Task to complete: Take every line where the string "scene" appears and copy it.

****************

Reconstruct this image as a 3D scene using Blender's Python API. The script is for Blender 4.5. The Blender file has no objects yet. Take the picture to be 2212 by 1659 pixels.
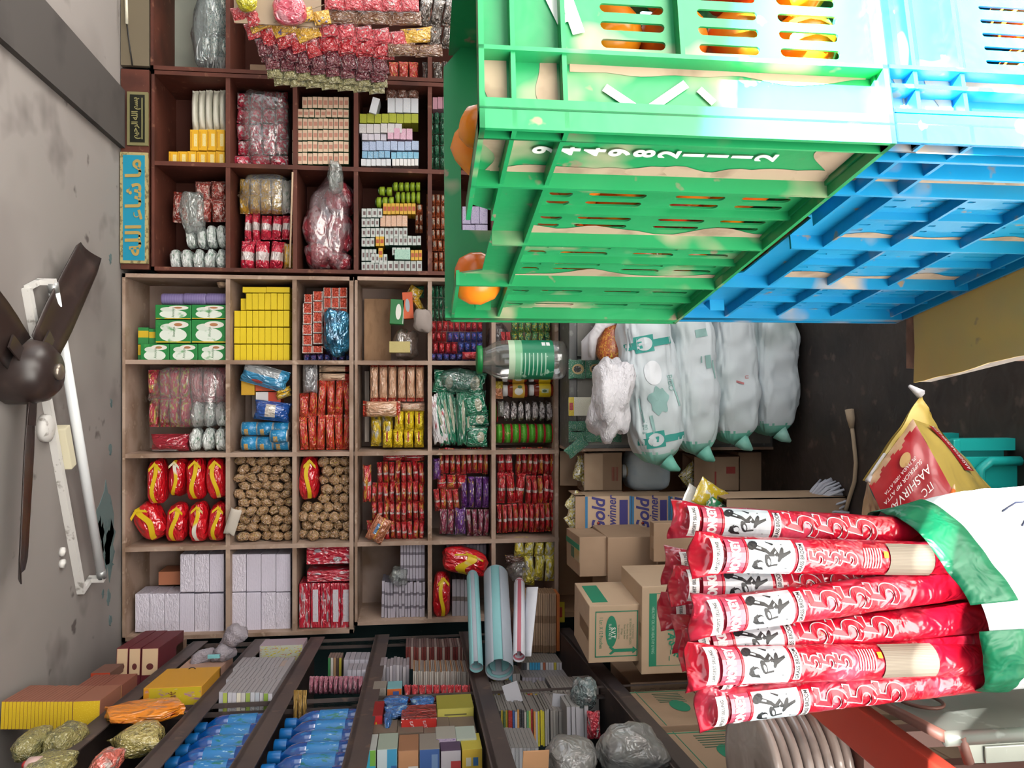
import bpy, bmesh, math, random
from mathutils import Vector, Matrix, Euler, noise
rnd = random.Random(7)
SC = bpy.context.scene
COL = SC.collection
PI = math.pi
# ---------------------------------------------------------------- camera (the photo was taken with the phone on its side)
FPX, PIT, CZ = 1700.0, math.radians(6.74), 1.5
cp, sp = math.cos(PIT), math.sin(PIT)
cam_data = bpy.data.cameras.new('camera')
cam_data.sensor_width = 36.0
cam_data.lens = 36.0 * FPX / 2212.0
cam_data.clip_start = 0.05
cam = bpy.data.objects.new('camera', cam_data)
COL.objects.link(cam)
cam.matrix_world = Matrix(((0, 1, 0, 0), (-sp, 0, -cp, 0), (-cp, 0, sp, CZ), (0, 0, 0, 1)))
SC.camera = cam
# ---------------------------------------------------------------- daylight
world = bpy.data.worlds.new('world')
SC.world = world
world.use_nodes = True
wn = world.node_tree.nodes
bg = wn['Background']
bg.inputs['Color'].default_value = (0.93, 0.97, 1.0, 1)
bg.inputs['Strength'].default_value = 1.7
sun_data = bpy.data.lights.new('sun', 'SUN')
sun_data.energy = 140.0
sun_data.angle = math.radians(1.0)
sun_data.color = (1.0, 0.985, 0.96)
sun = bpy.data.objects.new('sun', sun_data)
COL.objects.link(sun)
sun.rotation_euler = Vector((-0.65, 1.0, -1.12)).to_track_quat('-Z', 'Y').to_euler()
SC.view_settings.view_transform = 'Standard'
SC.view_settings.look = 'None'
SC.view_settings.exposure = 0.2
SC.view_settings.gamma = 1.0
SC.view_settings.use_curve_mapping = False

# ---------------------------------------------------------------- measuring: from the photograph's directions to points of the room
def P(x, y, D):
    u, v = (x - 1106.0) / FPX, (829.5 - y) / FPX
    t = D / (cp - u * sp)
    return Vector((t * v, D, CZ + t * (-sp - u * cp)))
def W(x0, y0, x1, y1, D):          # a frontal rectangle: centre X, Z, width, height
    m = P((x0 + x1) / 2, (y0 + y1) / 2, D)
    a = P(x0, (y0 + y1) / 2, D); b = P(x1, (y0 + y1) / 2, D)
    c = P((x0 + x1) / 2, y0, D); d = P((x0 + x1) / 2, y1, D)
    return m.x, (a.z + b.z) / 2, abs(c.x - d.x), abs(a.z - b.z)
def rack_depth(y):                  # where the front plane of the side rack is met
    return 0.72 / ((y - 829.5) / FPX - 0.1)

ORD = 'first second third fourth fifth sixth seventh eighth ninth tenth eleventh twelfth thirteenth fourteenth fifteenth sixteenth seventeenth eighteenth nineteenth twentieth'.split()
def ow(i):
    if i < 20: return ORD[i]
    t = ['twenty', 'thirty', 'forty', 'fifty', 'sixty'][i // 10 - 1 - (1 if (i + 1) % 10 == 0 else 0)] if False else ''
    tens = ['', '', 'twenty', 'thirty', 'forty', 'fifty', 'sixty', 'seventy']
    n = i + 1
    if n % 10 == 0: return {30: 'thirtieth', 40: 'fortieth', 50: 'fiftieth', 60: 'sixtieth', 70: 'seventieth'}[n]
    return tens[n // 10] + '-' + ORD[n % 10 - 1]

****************

Solution to this exercise:
Reconstruct this image as a 3D scene using Blender's Python API. The script is for Blender 4.5. The Blender file has no objects yet. Take the picture to be 2212 by 1659 pixels.
SC = bpy.context.scene